Book Review: A Thousand Mornings, Mary Oliver

Book Review: A Thousand Mornings, Mary Oliver

Poetry: A Thousand Mornings, Mary Oliver

Mary Oliver was best known for her elegiac, almost spiritual poems about nature and common things. In this collection she focuses on those very things, writing poems about her dog Percy, about thrushes and jays and foxes, mists and mountains. The result is a new appreciation of these things we might see every day, but seen instead through the eyes of an uncommon observer.

 

Oliver’s view of nature is both intimate and impersonal. The first poem in this collection says, “I go down to the shore in the morning…and I say, oh, I am miserable,/what shall–/what should I do? And the sea says/in its lovely voice;/Excuse me, I have work to do.” She feels close enough to talk to the sea personally. “I am miserable.” “What should I do.” And not to say the sea doesn’t listen or doesn’t care.
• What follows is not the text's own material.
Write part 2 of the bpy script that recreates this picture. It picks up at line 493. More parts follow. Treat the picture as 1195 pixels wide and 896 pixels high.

The sea responds. But the response is simply, “I have work to do.” It isn’t rude, it isn’t demeaning. The sea is the sea, and it has its sea things to do.

 

In another poem, “Good-Bye Fox,” the fox tells her very matter-of-factly, “You fuss over life with your clever words, mulling and chewing on its meaning, while we just live it.” Again, intimate, a conversation with a fox. And impersonal, “You fuss over life…we just live it.” To make the point more firmly, the fox later repeats, “You fuss, we live.” Not a diss on the poet, simply an impersonal statement of fact. Nature does its thing, and our fussing does not much matter to it.

 

Mary Oliver’s poems are lovely. They speak to the heart, to the spirit, reminding us of what is around us all the time. Appreciating nature may seem simple conceptually. If we actually did more of it, we might find that it is not simple at all. A Thousand Mornings was published only a few years ago, but it speaks with the timeless elegance of nature itself.